Sections

Commentary

Tightening AGOA conditionality: When less is more

During last year’s U.S.-Africa Leaders Summit, the Obama administration committed to a long-term extension of AGOA (the administration has since called for a 15-year extension) and several other enhancements, including an update of the eligibility criteria and review process.

With AGOA set to expire on September 30, 2015 the legislation needs to be renewed as soon as possible in its current form to ensure that American companies follow through on their plans to place orders with manufacturers and build factories in AGOA-eligible countries.

Once AGOA is extended, we need to continue to refine our commercial approach to the continent—and addressing eligibility criteria is an important part of that debate. We noted with interest, therefore, the recent piece by Ben Leo of the Center for Global Development who contends that the U.S. has failed to use AGOA eligibility or conditionality to push for improvements in the business environment in AGOA-eligible countries. According to Leo, a lack of competitiveness of businesses in sub-Saharan Africa is the main barrier to exporting. He argues that the U.S. should condition access to AGOA on governments in sub-Saharan Africa improving their business environment and be prepared to withdraw AGOA eligibility should they fail to do so.

We agree that the business environment in many countries in sub-Saharan Africa is a significant constraint on businesses that aim to be competitive globally. However, we do not think that using AGOA-eligibility in this way will produce these results. Such conditionality would deter U.S. trade and investment in Africa and create more uncertainty on how to access the African market.

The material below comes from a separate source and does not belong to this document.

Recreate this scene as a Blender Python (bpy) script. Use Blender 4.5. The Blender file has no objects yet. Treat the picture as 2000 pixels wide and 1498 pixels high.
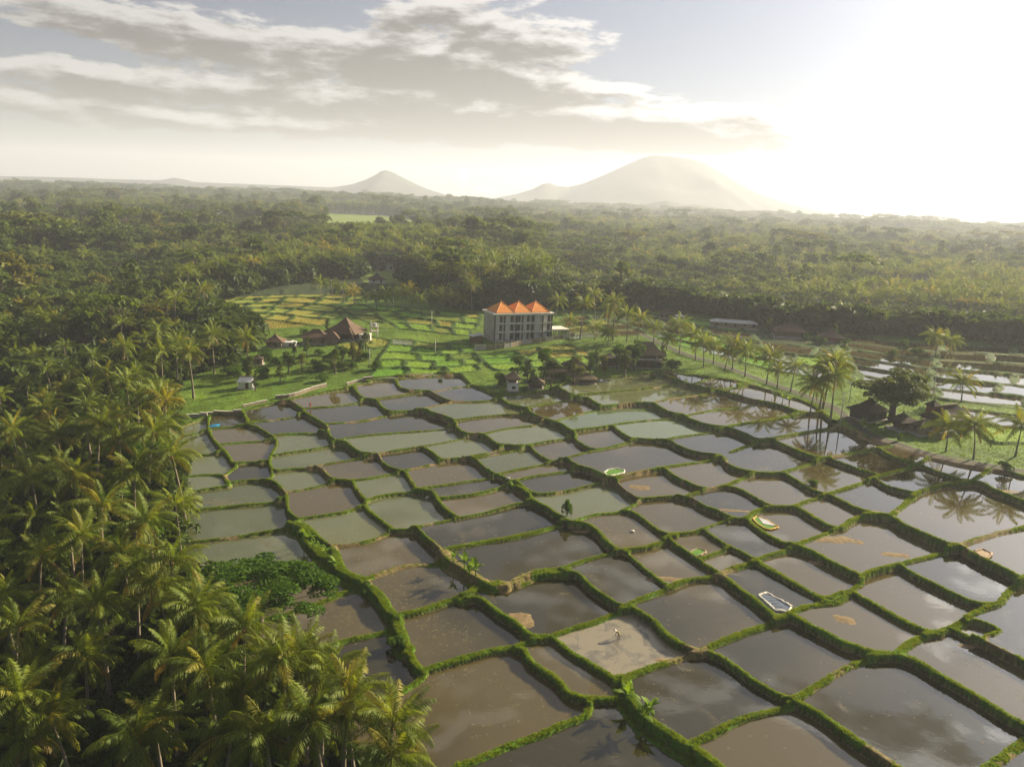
import bpy, math, random
import numpy as np
from mathutils import Vector, Matrix

R = math.radians
random.seed(7)
rng = np.random.default_rng(11)
S = bpy.context.scene
COL = S.collection

# ------------------------------------------------------------------ camera
CAM_H, PITCH, ROLL, FPX = 62.0, R(13.45), R(2.6), 1500.0
cam_data = bpy.data.cameras.new("camera")
cam = bpy.data.objects.new("camera", cam_data)
COL.objects.link(cam)
C_F = Vector((0, math.cos(PITCH), -math.sin(PITCH)))
_r0, _u0 = Vector((1, 0, 0)), Vector((0, math.sin(PITCH), math.cos(PITCH)))
C_R = _r0 * math.cos(ROLL) + _u0 * math.sin(ROLL)
C_U = -_r0 * math.sin(ROLL) + _u0 * math.cos(ROLL)
_m = Matrix((C_R, C_U, -C_F)).transposed().to_4x4()
_m.translation = (0, 0, CAM_H)
cam.matrix_world = _m
cam_data.sensor_width = 36.0
cam_data.lens = 36.0 * FPX / 2000.0
cam_data.clip_start = 0.5
cam_data.clip_end = 60000
S.camera = cam

# ------------------------------------------------------------------ sun, sky, exposure
SUN_AZ, SUN_EL = R(52), R(22)
SUN_DIR = Vector((math.sin(SUN_AZ) * math.cos(SUN_EL), math.cos(SUN_AZ) * math.cos(SUN_EL), math.sin(SUN_EL)))
sun_data = bpy.data.lights.new("sun", "SUN")
sun_data.energy = 5.0
sun_data.angle = R(0.6)
sun_data.color = (1.0, 0.84, 0.58)
sun = bpy.data.objects.new("sun", sun_data)
sun.rotation_euler = (-SUN_DIR).to_track_quat("-Z", "Y").to_euler()
COL.objects.link(sun)

S.view_settings.view_transform = "Standard"
S.view_settings.look = "None"
S.view_settings.gamma = 1.0
S.view_settings.use_curve_mapping = False
S.view_settings.exposure = 1.45
cy = S.cycles
cy.max_bounces = 6
cy.diffuse_bounces = 2
cy.glossy_bounces = 3
cy.transmission_bounces = 2
cy.transparent_max_bounces = 4
cy.volume_bounces = 1
cy.use_denoising = True
try:
    cy.denoiser = "OPENIMAGEDENOISE"
except Exception:
    pass
cy.sample_clamp_indirect = 6.0
cy.caustics_reflective = False
cy.caustics_refractive = False

def px_dir(px, py):
    x, y = (px - 1000.0) / FPX, (749.0 - py) / FPX
    return (C_F + C_R * x + C_U * y).normalized()

def px_azel(px, py):
    d = px_dir(px, py)
    return math.atan2(d.x, d.y), math.asin(d.z)

W = bpy.data.worlds.new("World")
S.world = W
W.use_nodes = True
wt = W.node_tree
wt.nodes.clear()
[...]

The most effective way to improve the business environment in AGOA-eligible countries is to have the U.S. private sector engage in focused dialogue with relevant officials, with the active support of the U.S. embassy and others in Washington to remove bottlenecks to trade and investment. Leo’s approach would have a minimal effect of improving the business environment in sub-Saharan countries and would reduce the opportunity that AGOA provides countries to grow their economies through trade. Moreover, it would introduce more bureaucracy into an environment that needs less of it.

In order for a country in sub-Saharan Africa to be eligible under AGOA requires fulfilling the following criteria:

  • Making progress towards a market-based economy, the rule of law, the elimination of trade barriers, and systems to combat corruption and protect worker’s rights
  • Not engaging in activities that undermine U.S. national security
  • Not engaging in gross violations of human rights

As Leo points out, U.S. revocation of AGOA-eligibility has been done in response to military coups and human rights abuses (Gambia, South Sudan, etc.). Leo argues that the U.S. should be more prepared to revoke AGOA-eligibility where governments in sub-Saharan Africa fail to implement appropriate governance and rule-of-law reforms.

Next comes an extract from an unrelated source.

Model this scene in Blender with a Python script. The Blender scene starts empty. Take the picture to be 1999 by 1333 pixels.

The AGOA-eligibility criteria that apply to internal governance issues require that countries are “making progress” towards goals such as a market-based economy based on the rule of law.  The notion of “making progress” is important here, as it recognizes that such reforms take time, are often politically and economically challenging, and, among overall progress, may also involve periods of backsliding. Under these conditions, it is often very difficult to say when a country is no longer “making progress”—whether an absence or roll back of reforms is a temporary setback or part of a more sustained trajectory.

In this context, there is a compelling argument to be made for more stability, predictability, and continuity in the AGOA relationship if the legislation is to fulfill its objectives of stimulating manufacturing and export-led growth. One of this blog’s co-author’s (Schneidman) recently spent a week in Ethiopia talking to a range of manufacturers, and it was apparent that companies, especially the small and medium ones, are just beginning to understand the opportunities that AGOA presents. A 15-year extension with no new conditionalities is essential for AGOA to generate broad-scale results.

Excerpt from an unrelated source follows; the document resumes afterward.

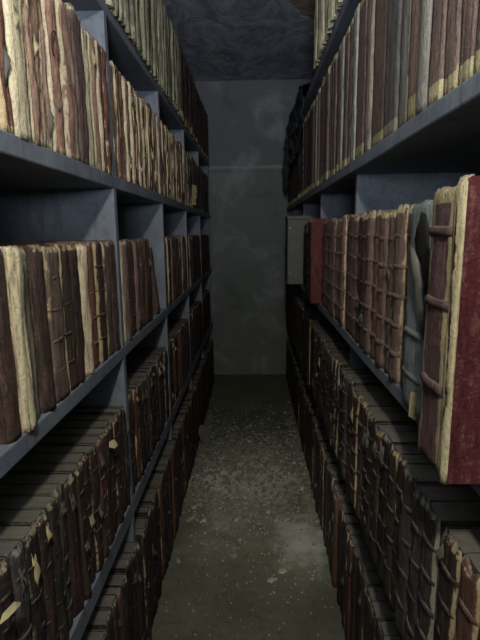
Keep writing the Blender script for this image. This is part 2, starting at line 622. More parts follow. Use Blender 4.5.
def make_style(kind, row, rr, **kw):
    b, c = PAL[kind]
    if row[1] in '45' and kind in ('dark', 'slate', 'redbrown', 'umber'):  # leather of the low rows darkened to stand in for weaker light
        b = tuple(v * 0.82 for v in b)
    st = dict(rr=rr, seed=rr.uniform(0, 50), base=jit(s2l(b), 0.22, rr), cream=jit(s2l(c), 0.15, rr), kind=kind,
              wl=0.0, wr=0.0, wh=0.0, wt=0.0, wa=0.0, jw=0.3, capw=0.02, bulge=0.009, ridge=False, rough=0.004,
              topj=0.005, botj=0.003, nick=0.0, bands=0, bandr=0.006, inset=0.007, page=jit(s2l((118, 112, 96)), 0.25, rr), bw=0.1)
    if row == 'L1' or row == 'R1':
        st.update(botj=0.014, bulge=0.012, rough=0.005, wt=0.6, wh=0.4, capw=0.03, wa=rr.choice([0, 0.15, 0.3]), ridge=True)
    elif row == 'L2':
        st.update(wl=rr.choice([0.5, 0.9, 1.1]), wr=rr.choice([0.6, 0.95, 1.15]), wh=0.5, wt=0.5, wa=rr.uniform(0.08, 0.40), ridge=True,
                  rough=0.0055, topj=0.01, nick=rr.choice([0, 0.01, 0.02]), jw=0.42, botj=0.004)
    elif row == 'L3':
        st.update(wl=rr.choice([0, 0, 0.5, 0.9]), wr=rr.choice([0, 0.4, 0.95]), wh=0.5, wt=0.2, capw=0.02, ridge=rr.random() < 0.5, bulge=0.008, rough=0.005,
                  jw=0.3, bands=rr.choice([0, 0, 4]), bandr=0.0035, page=jit(s2l((120, 116, 100)), 0.2, rr))
    elif row in ('L4', 'L5'):
        st.update(wl=rr.choice([0, 0, 0.5]), wr=rr.choice([0, 0, 0.4]), wh=0.5, wt=0.2, rough=0.006, bulge=0.007, topj=0.008, nick=rr.choice([0, 0.015]),
                  bands=rr.choice([0, 4, 5]), bandr=0.004, page=jit(s2l((112, 111, 101)), 0.14, rr), inset=0.0035)
    elif row == 'R2':
        st.update(wl=0.0, wr=0.0, wh=0.97, wt=0.97, capw=rr.uniform(0.024, 0.036), ridge=rr.random() < 0.6, rough=0.002, bulge=0.007, topj=0.004, botj=0.003,
                  base=jit(tuple(v * 1.25 for v in s2l(b)), 0.14, rr), jw=0.17)
        if st['ridge']:
            st['wr'] = rr.choice([0.45, 0.6, 0.7])
    elif row == 'R3':
        st.update(wl=rr.choice([0, 0, 0.4]), wr=rr.choice([0, 0.2, 0.6]), wh=0.62, capw=0.02, bands=5, bandr=0.0065, rough=0.004, bulge=0.012, topj=0.006,
                  base=jit(s2l(b), 0.15, rr), jw=0.22)
    elif row in ('R4', 'R5'):
        st.update(wl=rr.choice([0, 0, 0.4]), wr=rr.choice([0, 0, 0.5, 0.9]), wh=0.5, bands=rr.choice([4, 5]) if row == 'R4' else 0, bandr=0.006, rough=0.005, bulge=0.008,
                  topj=0.012, nick=rr.choice([0, 0.0, 0.02]), jw=0.22, page=jit(s2l((112, 111, 101)), 0.14, rr), inset=0.0035)
    st.update(kw)
    return st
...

Leo also misses the mark in describing AGOA as a “compact” with Africa, like the one that defines the relationship between it and the Millennium Challenge Corporation (MCC). The MCC’s compacts are grants on a scorecard of indicators designed to encourage progress towards “democratic pluralism, free markets, rule of law, and the protection of human and workers’ rights.”

AGOA is more prosaic. It is a trade preference program that is premised on the understanding that trade can be an important means for helping countries in sub-Saharan Africa grow their economies.  AGOA’s value is its preferential market access combined with stability of that access.  Making AGOA conditional on improving the business environment such as by increasing access to electricity or suitable infrastructure—complex policy goals that are influenced by various factors including budgetary priorities, access to finance, and World Bank support—will increase the risk for businesses in Africa looking to export to the U.S. This will reduce the value of these AGOA preferences as well as the overall impact of AGOA on U.S.-sub-Saharan African trade.   

Going forward, the goal for policymakers for AGOA needs to be first its renewal, and then an expansion of the range of products that can enter the U.S. duty free. As one example, in a recent policy paper, Meltzer discusses how AGOA can be amended to increase opportunities to grow exports of agriculture goods from sub-Saharan Africa. The debate over how to strengthen U.S-African commerce needs to be ongoing and not relegated simply to the renewal of AGOA.